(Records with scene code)

————————

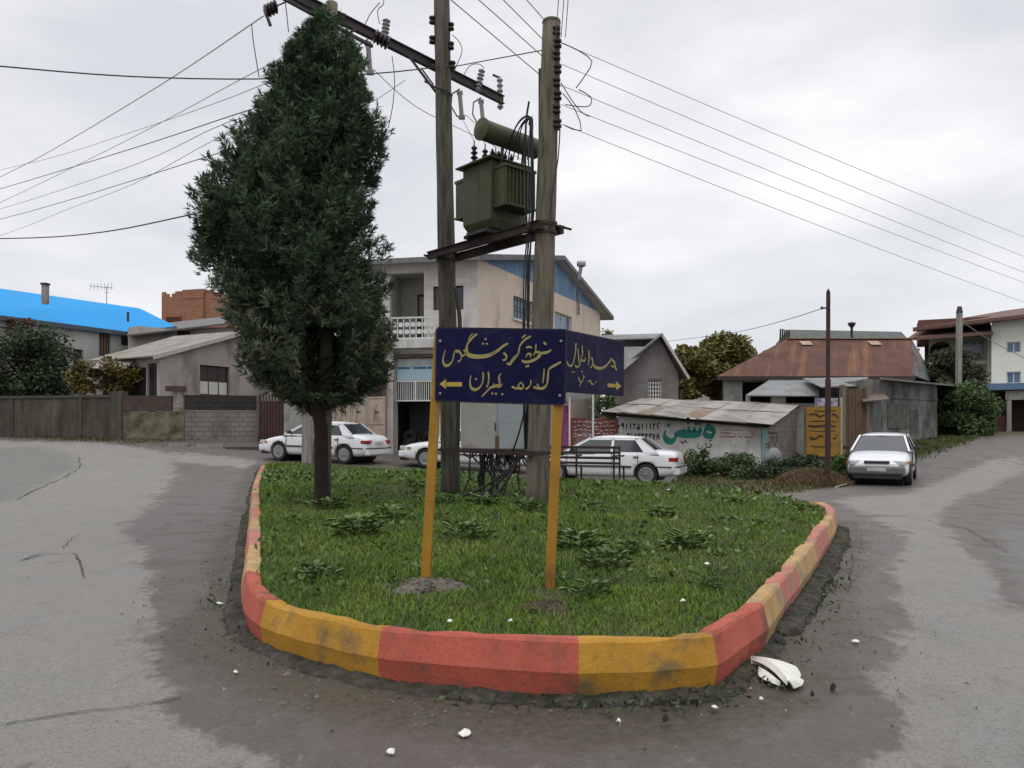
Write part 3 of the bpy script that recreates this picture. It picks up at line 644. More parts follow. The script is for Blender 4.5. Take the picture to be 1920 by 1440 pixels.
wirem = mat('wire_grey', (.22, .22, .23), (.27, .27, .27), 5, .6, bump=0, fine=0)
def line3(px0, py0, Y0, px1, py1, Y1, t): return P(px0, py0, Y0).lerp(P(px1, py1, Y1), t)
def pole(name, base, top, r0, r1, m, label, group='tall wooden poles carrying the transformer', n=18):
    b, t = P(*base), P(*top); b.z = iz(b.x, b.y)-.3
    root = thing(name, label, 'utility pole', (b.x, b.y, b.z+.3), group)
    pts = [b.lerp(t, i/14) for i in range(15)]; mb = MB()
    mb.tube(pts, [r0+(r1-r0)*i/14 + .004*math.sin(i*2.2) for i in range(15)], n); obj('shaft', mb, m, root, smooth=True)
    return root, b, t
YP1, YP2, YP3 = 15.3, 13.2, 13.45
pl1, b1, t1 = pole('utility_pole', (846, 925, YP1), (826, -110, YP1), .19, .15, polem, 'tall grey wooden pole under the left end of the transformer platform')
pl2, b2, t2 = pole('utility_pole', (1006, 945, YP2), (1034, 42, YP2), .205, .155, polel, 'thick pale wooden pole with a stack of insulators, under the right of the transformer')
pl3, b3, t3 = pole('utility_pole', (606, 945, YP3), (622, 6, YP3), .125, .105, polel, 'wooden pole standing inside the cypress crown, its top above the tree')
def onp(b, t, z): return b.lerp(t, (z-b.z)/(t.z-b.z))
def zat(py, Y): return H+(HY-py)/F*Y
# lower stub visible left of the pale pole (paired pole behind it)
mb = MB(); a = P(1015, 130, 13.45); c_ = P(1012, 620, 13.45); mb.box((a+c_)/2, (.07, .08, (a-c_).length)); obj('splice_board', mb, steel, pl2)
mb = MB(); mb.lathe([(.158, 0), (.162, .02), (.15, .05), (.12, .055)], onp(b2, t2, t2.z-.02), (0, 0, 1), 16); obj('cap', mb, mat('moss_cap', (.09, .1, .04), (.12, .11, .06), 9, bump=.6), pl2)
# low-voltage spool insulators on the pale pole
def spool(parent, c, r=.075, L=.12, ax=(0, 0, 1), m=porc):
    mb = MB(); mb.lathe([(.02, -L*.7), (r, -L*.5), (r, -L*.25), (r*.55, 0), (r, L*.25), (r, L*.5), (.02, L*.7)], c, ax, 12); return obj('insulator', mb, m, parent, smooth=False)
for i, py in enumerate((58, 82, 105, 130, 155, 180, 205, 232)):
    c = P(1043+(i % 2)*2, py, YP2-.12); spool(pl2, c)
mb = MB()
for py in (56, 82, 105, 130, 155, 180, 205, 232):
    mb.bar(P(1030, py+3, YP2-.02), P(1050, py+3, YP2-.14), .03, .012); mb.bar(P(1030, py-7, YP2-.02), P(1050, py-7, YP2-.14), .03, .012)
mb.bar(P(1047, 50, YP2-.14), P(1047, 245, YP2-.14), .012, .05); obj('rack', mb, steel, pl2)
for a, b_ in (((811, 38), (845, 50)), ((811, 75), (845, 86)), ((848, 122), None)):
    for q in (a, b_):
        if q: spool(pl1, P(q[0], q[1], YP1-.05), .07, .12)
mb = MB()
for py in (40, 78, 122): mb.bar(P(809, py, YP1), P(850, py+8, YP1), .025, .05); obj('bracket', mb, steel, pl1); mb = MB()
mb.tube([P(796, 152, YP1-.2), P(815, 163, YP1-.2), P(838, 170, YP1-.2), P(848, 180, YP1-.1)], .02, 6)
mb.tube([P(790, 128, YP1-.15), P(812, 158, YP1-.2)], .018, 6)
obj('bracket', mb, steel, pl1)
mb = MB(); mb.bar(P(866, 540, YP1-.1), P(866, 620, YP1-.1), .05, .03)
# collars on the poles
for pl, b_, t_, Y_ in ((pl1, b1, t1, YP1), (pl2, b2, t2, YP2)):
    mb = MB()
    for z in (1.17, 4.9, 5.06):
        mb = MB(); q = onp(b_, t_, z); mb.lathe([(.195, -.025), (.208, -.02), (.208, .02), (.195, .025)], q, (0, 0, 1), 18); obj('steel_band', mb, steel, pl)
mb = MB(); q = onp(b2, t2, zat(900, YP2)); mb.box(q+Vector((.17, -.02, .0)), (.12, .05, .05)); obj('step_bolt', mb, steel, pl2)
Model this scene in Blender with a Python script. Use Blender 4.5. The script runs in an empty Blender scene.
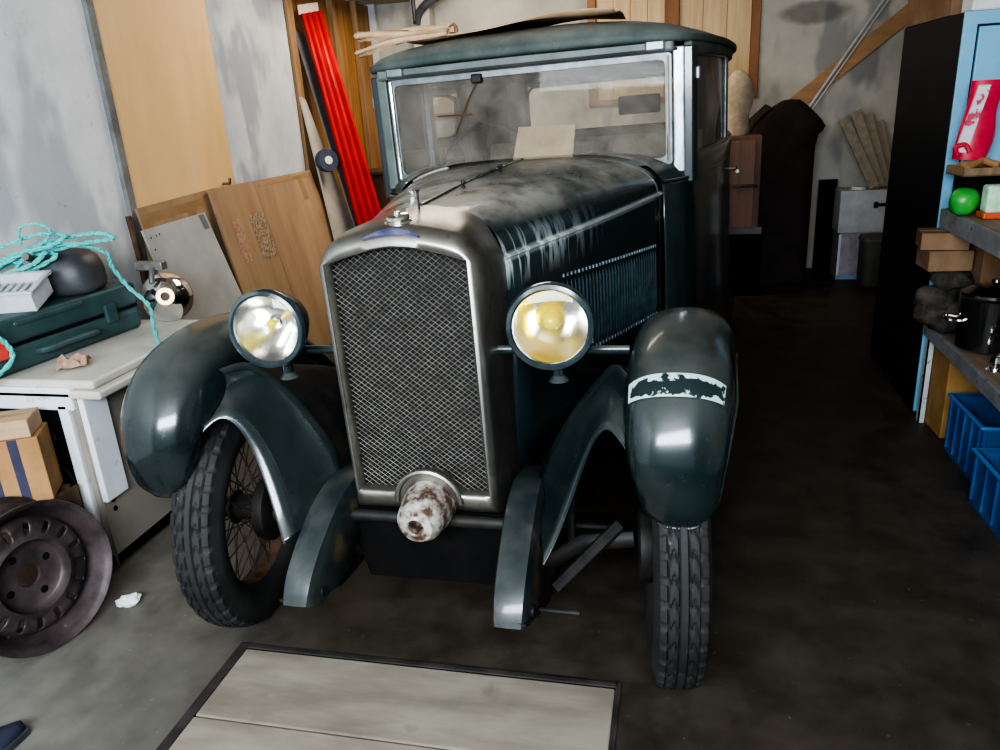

————————

▶ [Short exercise] All of the data above should be quoted exactly, except for the pictures.

▶ [Result]
Write part 3 of the bpy script that recreates this picture. It picks up at line 644. More parts follow. The script is for Blender 4.5. Take the picture to be 1920 by 1440 pixels.
wirem = mat('wire_grey', (.22, .22, .23), (.27, .27, .27), 5, .6, bump=0, fine=0)
def line3(px0, py0, Y0, px1, py1, Y1, t): return P(px0, py0, Y0).lerp(P(px1, py1, Y1), t)
def pole(name, base, top, r0, r1, m, label, group='tall wooden poles carrying the transformer', n=18):
    b, t = P(*base), P(*top); b.z = iz(b.x, b.y)-.3
    root = thing(name, label, 'utility pole', (b.x, b.y, b.z+.3), group)
    pts = [b.lerp(t, i/14) for i in range(15)]; mb = MB()
    mb.tube(pts, [r0+(r1-r0)*i/14 + .004*math.sin(i*2.2) for i in range(15)], n); obj('shaft', mb, m, root, smooth=True)
    return root, b, t
YP1, YP2, YP3 = 15.3, 13.2, 13.45
pl1, b1, t1 = pole('utility_pole', (846, 925, YP1), (826, -110, YP1), .19, .15, polem, 'tall grey wooden pole under the left end of the transformer platform')
pl2, b2, t2 = pole('utility_pole', (1006, 945, YP2), (1034, 42, YP2), .205, .155, polel, 'thick pale wooden pole with a stack of insulators, under the right of the transformer')
pl3, b3, t3 = pole('utility_pole', (606, 945, YP3), (622, 6, YP3), .125, .105, polel, 'wooden pole standing inside the cypress crown, its top above the tree')
def onp(b, t, z): return b.lerp(t, (z-b.z)/(t.z-b.z))
def zat(py, Y): return H+(HY-py)/F*Y
# lower stub visible left of the pale pole (paired pole behind it)
mb = MB(); a = P(1015, 130, 13.45); c_ = P(1012, 620, 13.45); mb.box((a+c_)/2, (.07, .08, (a-c_).length)); obj('splice_board', mb, steel, pl2)
mb = MB(); mb.lathe([(.158, 0), (.162, .02), (.15, .05), (.12, .055)], onp(b2, t2, t2.z-.02), (0, 0, 1), 16); obj('cap', mb, mat('moss_cap', (.09, .1, .04), (.12, .11, .06), 9, bump=.6), pl2)
# low-voltage spool insulators on the pale pole
def spool(parent, c, r=.075, L=.12, ax=(0, 0, 1), m=porc):
    mb = MB(); mb.lathe([(.02, -L*.7), (r, -L*.5), (r, -L*.25), (r*.55, 0), (r, L*.25), (r, L*.5), (.02, L*.7)], c, ax, 12); return obj('insulator', mb, m, parent, smooth=False)
for i, py in enumerate((58, 82, 105, 130, 155, 180, 205, 232)):
    c = P(1043+(i % 2)*2, py, YP2-.12); spool(pl2, c)
mb = MB()
for py in (56, 82, 105, 130, 155, 180, 205, 232):
    mb.bar(P(1030, py+3, YP2-.02), P(1050, py+3, YP2-.14), .03, .012); mb.bar(P(1030, py-7, YP2-.02), P(1050, py-7, YP2-.14), .03, .012)
mb.bar(P(1047, 50, YP2-.14), P(1047, 245, YP2-.14), .012, .05); obj('rack', mb, steel, pl2)
for a, b_ in (((811, 38), (845, 50)), ((811, 75), (845, 86)), ((848, 122), None)):
    for q in (a, b_):
        if q: spool(pl1, P(q[0], q[1], YP1-.05), .07, .12)
mb = MB()
for py in (40, 78, 122): mb.bar(P(809, py, YP1), P(850, py+8, YP1), .025, .05); obj('bracket', mb, steel, pl1); mb = MB()
mb.tube([P(796, 152, YP1-.2), P(815, 163, YP1-.2), P(838, 170, YP1-.2), P(848, 180, YP1-.1)], .02, 6)
mb.tube([P(790, 128, YP1-.15), P(812, 158, YP1-.2)], .018, 6)
obj('bracket', mb, steel, pl1)
mb = MB(); mb.bar(P(866, 540, YP1-.1), P(866, 620, YP1-.1), .05, .03)
# collars on the poles
for pl, b_, t_, Y_ in ((pl1, b1, t1, YP1), (pl2, b2, t2, YP2)):
    mb = MB()
    for z in (1.17, 4.9, 5.06):
        mb = MB(); q = onp(b_, t_, z); mb.lathe([(.195, -.025), (.208, -.02), (.208, .02), (.195, .025)], q, (0, 0, 1), 18); obj('steel_band', mb, steel, pl)
mb = MB(); q = onp(b2, t2, zat(900, YP2)); mb.box(q+Vector((.17, -.02, .0)), (.12, .05, .05)); obj('step_bolt', mb, steel, pl2)
Model this scene in Blender with a Python script. Use Blender 4.5. The script runs in an empty Blender scene.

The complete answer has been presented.